The Port of New Orleans’ container vessel operations resumed on Tuesday, just nine days after Hurricane Ida made landfall in southeast Louisiana as a Category 4 storm. The first two ships worked at the port’s Napoleon Avenue Container Terminal were the CSL Manhattan and the MSC Charleston. Seacor’s domestic container-on-barge service also resumed cargo operations at the Ports America terminal.
The port’s breakbulk vessel operations resumed on Sept. 2, just four days after the hurricane, with cargo movements for the bulker Ishizuchi Star. The New Orleans Public Belt Railroad (NOPB) restarted the same day, reconnecting the port to Class I railroad service.
”The State of Louisiana and our entire maritime industry are resilient. In the wake of this powerful storm, we are thankful for our essential port workers, maritime partners, as well as the federal, state, and local partners who worked tirelessly to get the Port NOLA gateway up and running,” said Brandy D. Christian, the president and CEO of Port NOLA. “Nationally, Port NOLA supports nearly 120,000 jobs and generates an economic impact of nearly $30 billion. Our focus has been to resume operations quickly and safely.”
With the U.S. Coast Guard, Corps of Engineers and Coast Survey hard at work on damage assessment, the last remaining bottlenecks on the water appear to be clearing. The entirety of the Lower Mississippi River has been reopened to navigation, including a stretch west of New Orleans that was shut for days due to a downed high tension powerline. On Monday, the Captain of the Port lifted restrictions on nighttime navigation between the mouth of the river and the western edge of New Orleans (river mile marker 114), opening up 24-hour access for deep draft vessels. Navigation is still restricted to daylight hours for deep draft vessels operating further upriver.

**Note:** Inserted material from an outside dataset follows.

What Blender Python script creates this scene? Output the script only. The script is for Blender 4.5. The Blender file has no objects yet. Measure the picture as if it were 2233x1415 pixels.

The Port of South Louisiana, which governs five terminal complexes along a 54-mile stretch of river, sustained some damage in the storm and said that it would take time to fully reopen. The port is the largest grain export handling hub in the United States, and it is critical to Midwestern agriculture. America’s farmers are gearing up for harvest season, and some are concerned that the port disruption will make it harder to get the new crop to market. “61 percent of U.S. soybean exports and 58 percent of corn exports depart from export facilities along the lower Mississippi River in the New Orleans area,” Soy Transportation Coalition director Mike Steenhoek told Transport Topics in a recent interview. “It’s certainly some kind of concern.”